Na początku muszę napisać, że bardzo żałuję, że przed lekturą ?Bo nadal cię kocham? nie nadrobiłam zaległości w poprzednich tomach cyklu, bo w powieści pojawia się wiele nawiązań do postaci i wydarzeń nie tylko z wcześniejszych części, ale i z innych serii autorki. Powieść ciągle broni się jako samodzielna historia świąteczna i jak najbardziej można przeczytać ją z przyjemnością, nie znając poprzednich tomów, ale jednak warto mieć na uwadze, że jest to fragment większej całości.

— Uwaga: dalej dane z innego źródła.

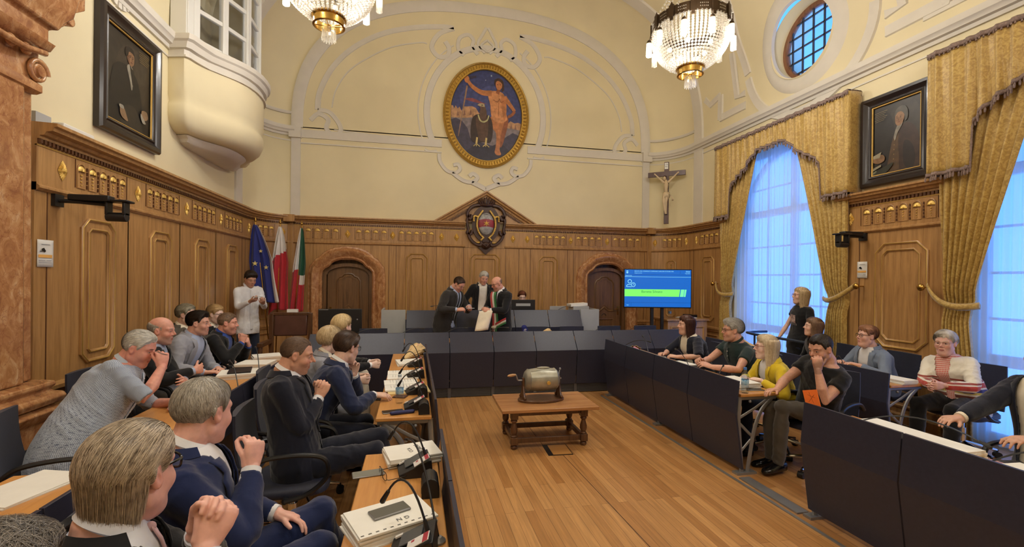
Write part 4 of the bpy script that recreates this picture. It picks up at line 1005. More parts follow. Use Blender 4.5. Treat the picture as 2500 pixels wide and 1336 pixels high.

Przechodząc do meritum - z każdą kolejną powieścią jestem coraz bardziej oczarowana piórem Magdaleny Kordel, która nawet zwykłe elementy codzienności potrafi przyprawić szczyptą magii. Z kart ?Bo nadal cię kocham? bije ciepło, miłość w różnych jej odsłonach, nostalgia, ale i mnóstwo humoru, głównie za sprawą relacji Leontyny z jej odzyskaną po latach przyjaciółką, czy rozsiewanych przez listonosza plotek.
Bardzo podobał mi się motyw listów oraz spryt i wytrwałość ich nadawcy, kontrastujące z oślim uporem adresatki. Leontyna w ogóle jest bardzo ciekawą postacią, taką babcią z charakterem, która, pomimo słusznego już wieku, nie zamierza zamknąć się w domu i zniedołężnieć. Kiedy trzeba, potrafi postawić na swoim, choć czasem to nią należy porządnie potrząsnąć, żeby podjęła właściwe decyzje. Poruszyły mnie wojenne obrazy, malowane czerwienią w jej pamięci, wzruszyła historia miłości, której nie dane było w pełni rozkwitnąć, a płynące z książki przesłanie, że póki żyjemy, nigdy nie jest za późno na przebaczenie i naprawienie błędów, wlało ciepło i nadzieję do mojego serca.
?Bo nadal cię kocham? to piękna, urocza i zabawna powieść, idealna do czytania przy choince, z cichym akompaniamentem kolęd w tle. Polecam zarówno fanom twórczości Kordel, jak i tym, którzy dopiero ją poznają.